Issue November/December 2016 By Judith Gail Dein

Mediation before a U.S. Magistrate Judge is available in every civil case filed in the United States District Court for the District of Massachusetts. While each Magistrate Judge has his or her own procedural order, each requires some sort of brief mediation statement to be filed beforehand. This statement is often the first substantive presentation about the case given to the mediator, and can be quite effective in shaping the direction of the mediation. It is not a legal brief and serves a different purpose than a formal pleading. What follows are some points you may want to consider in determining what to include in your mediation statement. The list is not intended to be exhaustive, and obviously does not supersede any requirements of a specific mediator.

As an initial matter, it is important to recognize the setting in which the mediation is taking place. In Massachusetts, Magistrate Judges serve as trial judges with the parties' consent, and can be referred any and all pre-trial matters in civil cases that are otherwise being handled by a District Judge. Magistrate Judges do not mediate cases in which they are the trial judge or in which they may be referred substantive matters.
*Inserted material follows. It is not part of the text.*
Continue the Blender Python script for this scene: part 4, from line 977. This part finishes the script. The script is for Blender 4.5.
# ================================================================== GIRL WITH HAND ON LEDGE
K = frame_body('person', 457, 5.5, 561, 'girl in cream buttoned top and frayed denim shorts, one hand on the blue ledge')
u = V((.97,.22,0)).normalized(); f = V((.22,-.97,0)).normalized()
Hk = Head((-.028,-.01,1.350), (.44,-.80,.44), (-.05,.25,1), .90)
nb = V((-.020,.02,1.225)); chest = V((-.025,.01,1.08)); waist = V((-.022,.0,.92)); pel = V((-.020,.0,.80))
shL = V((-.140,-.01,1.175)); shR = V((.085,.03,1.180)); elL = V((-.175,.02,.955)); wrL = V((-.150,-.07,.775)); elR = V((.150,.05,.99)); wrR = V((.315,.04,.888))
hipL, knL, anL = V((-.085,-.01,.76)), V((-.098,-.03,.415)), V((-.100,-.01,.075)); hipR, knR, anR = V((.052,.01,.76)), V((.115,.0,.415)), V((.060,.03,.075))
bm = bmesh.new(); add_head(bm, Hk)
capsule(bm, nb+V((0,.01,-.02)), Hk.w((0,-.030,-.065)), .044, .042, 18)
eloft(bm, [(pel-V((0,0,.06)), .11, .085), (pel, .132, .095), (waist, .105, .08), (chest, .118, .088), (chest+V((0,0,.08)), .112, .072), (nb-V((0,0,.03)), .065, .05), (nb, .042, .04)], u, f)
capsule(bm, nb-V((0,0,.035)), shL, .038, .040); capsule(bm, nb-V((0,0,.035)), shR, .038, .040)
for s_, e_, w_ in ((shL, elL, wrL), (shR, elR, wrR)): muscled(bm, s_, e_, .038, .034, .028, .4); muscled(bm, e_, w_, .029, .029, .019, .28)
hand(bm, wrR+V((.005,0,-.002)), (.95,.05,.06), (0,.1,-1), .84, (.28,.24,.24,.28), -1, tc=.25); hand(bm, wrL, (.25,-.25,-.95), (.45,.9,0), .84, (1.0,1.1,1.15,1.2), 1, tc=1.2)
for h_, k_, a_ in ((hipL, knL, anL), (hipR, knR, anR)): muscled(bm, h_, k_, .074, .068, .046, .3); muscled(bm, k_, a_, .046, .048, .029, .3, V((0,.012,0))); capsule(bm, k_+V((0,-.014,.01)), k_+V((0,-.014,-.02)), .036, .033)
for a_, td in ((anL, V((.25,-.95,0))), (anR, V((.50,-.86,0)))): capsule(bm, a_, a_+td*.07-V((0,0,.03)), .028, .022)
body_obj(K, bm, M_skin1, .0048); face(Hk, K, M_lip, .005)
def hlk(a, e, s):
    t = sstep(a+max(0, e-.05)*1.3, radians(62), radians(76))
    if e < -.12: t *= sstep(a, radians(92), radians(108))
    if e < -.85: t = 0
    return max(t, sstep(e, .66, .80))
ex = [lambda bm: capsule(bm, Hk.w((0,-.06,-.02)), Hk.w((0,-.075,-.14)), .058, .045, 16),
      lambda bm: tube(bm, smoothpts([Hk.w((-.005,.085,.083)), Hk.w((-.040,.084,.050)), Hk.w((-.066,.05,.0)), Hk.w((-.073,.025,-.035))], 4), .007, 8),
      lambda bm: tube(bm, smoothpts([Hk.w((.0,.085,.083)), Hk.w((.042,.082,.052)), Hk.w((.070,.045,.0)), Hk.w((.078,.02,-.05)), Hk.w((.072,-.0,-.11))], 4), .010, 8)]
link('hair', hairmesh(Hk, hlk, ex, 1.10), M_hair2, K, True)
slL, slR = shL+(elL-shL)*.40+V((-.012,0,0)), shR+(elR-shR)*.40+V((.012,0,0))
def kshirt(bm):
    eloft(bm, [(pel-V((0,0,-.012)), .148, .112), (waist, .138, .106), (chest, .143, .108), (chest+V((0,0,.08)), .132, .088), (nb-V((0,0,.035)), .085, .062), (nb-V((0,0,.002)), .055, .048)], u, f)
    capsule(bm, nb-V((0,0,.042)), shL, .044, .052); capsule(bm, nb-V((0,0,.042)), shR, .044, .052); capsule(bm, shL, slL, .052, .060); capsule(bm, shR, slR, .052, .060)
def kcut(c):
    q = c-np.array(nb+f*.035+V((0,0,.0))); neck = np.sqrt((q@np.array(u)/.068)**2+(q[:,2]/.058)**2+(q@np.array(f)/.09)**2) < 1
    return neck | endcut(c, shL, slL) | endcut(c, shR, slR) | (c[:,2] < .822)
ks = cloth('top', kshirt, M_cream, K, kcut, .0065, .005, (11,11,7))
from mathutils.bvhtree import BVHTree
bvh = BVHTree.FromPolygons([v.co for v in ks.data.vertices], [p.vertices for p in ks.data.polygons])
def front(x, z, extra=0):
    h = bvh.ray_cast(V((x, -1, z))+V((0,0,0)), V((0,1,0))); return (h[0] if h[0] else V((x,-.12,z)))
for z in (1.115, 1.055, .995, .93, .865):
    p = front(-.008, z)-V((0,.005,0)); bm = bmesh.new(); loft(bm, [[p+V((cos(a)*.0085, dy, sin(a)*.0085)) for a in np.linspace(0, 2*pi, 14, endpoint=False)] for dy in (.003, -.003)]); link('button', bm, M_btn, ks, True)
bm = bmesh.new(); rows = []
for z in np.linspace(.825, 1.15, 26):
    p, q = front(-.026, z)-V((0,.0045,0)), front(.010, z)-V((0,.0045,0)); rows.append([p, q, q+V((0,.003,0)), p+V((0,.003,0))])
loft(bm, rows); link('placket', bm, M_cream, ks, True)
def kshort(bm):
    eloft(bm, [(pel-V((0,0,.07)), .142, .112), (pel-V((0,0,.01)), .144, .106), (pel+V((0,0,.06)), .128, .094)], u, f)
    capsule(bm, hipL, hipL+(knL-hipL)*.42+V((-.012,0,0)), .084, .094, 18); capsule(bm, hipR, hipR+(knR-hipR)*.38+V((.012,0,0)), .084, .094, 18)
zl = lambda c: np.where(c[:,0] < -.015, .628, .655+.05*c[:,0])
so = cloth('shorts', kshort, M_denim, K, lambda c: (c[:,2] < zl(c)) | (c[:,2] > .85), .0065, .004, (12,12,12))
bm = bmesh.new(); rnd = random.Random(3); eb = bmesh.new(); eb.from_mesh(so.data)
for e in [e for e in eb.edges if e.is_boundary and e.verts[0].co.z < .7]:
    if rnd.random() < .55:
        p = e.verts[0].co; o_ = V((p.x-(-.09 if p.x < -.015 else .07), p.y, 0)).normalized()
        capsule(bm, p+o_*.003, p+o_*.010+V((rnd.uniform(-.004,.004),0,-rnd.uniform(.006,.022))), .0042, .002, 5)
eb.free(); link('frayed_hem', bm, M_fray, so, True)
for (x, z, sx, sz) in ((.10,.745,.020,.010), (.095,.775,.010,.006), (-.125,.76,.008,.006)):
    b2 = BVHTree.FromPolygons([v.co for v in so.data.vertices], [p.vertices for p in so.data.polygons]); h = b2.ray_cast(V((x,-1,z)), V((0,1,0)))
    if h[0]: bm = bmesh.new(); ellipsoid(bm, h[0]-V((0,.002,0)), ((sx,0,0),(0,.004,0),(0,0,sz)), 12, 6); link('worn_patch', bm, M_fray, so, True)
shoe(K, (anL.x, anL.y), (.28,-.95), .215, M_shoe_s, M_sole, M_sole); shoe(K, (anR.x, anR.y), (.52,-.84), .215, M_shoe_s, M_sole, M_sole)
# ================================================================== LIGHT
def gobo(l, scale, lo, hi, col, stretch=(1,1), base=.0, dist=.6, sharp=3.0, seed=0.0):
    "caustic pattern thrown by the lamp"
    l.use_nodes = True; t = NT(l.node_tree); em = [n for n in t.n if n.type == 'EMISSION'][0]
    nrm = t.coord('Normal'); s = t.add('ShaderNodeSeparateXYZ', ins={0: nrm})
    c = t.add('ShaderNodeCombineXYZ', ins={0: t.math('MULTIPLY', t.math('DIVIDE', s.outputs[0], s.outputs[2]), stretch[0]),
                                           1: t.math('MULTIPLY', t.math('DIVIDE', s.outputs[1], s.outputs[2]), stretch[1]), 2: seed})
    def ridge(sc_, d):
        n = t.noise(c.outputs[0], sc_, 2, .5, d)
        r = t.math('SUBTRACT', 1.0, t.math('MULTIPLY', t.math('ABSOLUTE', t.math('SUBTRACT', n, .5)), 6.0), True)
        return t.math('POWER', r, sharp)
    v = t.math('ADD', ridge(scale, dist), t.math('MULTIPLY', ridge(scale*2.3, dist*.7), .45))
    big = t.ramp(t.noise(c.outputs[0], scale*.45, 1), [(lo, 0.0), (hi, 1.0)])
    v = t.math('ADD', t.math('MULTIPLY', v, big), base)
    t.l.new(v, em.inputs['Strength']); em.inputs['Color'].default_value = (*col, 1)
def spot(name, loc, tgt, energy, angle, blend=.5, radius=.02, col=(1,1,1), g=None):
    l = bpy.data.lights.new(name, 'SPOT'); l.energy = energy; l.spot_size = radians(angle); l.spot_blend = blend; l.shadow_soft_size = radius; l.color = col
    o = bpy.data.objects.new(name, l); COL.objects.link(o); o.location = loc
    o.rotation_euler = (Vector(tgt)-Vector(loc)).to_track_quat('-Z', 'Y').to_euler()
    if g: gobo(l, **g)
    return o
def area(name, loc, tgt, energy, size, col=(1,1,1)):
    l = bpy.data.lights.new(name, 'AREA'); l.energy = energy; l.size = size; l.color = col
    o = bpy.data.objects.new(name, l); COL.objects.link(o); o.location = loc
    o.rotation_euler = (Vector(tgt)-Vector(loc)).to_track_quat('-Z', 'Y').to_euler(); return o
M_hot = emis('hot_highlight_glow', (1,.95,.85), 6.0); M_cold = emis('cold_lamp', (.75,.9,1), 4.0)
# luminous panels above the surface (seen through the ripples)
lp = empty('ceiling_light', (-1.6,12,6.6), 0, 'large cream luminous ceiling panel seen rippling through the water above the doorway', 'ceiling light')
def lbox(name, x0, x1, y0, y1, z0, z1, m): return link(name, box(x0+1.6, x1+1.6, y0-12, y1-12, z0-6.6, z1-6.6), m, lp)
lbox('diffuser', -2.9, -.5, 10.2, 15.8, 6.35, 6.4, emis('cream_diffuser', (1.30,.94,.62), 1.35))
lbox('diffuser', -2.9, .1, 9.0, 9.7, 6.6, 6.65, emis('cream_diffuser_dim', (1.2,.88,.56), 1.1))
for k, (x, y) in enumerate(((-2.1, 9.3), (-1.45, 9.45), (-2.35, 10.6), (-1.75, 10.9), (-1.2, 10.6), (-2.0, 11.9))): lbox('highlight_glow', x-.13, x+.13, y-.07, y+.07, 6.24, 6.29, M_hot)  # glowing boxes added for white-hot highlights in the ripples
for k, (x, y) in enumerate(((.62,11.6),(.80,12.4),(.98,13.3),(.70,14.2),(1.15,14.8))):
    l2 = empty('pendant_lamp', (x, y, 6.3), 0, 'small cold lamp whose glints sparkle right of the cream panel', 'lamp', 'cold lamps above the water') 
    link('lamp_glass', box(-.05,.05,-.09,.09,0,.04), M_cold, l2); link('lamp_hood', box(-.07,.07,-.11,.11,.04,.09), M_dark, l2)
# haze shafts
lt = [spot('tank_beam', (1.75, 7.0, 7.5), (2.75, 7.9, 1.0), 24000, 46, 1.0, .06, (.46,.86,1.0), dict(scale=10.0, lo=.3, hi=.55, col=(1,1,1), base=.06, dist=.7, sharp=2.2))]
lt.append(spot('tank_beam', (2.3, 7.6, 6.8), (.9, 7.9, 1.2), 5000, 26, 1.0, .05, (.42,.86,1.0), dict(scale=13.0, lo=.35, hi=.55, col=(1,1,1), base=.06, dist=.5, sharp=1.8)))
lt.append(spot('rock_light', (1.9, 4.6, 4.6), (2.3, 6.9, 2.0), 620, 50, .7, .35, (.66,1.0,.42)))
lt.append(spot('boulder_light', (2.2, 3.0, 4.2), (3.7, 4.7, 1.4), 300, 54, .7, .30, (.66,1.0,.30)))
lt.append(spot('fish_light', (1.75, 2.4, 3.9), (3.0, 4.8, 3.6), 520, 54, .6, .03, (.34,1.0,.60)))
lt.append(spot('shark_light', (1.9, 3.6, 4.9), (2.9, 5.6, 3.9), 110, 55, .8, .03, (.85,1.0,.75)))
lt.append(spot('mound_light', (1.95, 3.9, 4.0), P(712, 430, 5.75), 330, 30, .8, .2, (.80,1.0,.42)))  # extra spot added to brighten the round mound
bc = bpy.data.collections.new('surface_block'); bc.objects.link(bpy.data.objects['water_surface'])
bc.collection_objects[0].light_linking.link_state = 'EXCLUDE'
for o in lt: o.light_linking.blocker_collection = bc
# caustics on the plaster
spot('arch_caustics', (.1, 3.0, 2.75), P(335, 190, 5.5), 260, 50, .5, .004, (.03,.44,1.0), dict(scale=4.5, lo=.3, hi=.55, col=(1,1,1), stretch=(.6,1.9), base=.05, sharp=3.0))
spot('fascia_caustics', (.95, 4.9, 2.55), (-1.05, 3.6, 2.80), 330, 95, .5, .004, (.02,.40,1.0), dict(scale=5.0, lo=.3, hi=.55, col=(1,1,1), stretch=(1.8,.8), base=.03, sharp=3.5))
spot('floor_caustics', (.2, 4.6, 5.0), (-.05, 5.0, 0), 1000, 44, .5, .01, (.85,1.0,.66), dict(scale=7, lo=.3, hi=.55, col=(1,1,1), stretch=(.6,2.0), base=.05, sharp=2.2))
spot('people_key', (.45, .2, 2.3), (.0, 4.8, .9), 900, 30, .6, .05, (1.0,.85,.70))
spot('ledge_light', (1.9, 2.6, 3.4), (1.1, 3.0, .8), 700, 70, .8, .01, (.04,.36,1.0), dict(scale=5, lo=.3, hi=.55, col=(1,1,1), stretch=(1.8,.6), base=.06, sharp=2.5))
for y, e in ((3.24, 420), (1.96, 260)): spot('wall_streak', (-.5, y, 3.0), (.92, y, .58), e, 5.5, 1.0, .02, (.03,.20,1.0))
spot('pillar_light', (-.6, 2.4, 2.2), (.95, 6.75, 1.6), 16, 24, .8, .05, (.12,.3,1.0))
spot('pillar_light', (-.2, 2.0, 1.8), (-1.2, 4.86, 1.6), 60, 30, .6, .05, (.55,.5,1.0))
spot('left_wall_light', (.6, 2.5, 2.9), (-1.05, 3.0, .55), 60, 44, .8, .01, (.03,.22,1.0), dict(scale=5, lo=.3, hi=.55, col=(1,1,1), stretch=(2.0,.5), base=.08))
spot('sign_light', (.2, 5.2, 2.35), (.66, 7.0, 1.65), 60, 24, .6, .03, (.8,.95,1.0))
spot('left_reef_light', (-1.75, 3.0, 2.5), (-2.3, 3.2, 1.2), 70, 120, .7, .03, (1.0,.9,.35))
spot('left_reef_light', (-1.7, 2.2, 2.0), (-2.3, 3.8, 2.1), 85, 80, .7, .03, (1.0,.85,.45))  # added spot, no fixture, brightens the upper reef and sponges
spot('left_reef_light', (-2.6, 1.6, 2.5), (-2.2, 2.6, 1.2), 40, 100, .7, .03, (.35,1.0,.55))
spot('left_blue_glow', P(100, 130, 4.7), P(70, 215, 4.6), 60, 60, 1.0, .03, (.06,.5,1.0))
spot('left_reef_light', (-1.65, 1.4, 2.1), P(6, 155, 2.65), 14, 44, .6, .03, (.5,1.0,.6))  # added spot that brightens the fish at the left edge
This means that they often mediate cases about which they have little prior knowledge. Because of this, it is often helpful to have a brief overview of what the case is really about. This does not mean a listing of all the legal claims, but rather the factual context of the dispute and a general description of the relevant legal framework. It is also helpful to explain the stage of the litigation in which the mediation is taking place, such as whether key discovery remains to be done. This information helps the mediator understand how much proof the parties actually have to support their claims. It also helps identify which considerations may be most important to a party in deciding whether to settle, such as costs of continuing litigation, whether a final resolution is imminent, and the like.

Each Magistrate Judge has his or her own style of mediation. I, like many of my colleagues, tend to be facilitative rather than evaluative, meaning we try and work with the parties to reach a resolution that meets their needs, rather than ruling on the merits of the case. It is important to keep the type of mediation in mind, and to provide the mediator with the information that will be helpful in reaching a successful conclusion. As a general rule, I find that since I am not deciding the case, I do not want or need lengthy legal dissertations. Key cases may be helpful if there are unique areas of the law, but it is not generally helpful to refer me to extensive summary judgment pleadings. Instead, it is much more helpful to inform me about the parties' goals for the outcome of the mediation. On the other hand, if you feel that a detailed understanding of the law is necessary for the mediator to help the parties reach a resolution, include the analysis in your mediation statement. Just remember the purpose of your statement: it is not a legal brief, it is a position statement designed to help reach a settlement.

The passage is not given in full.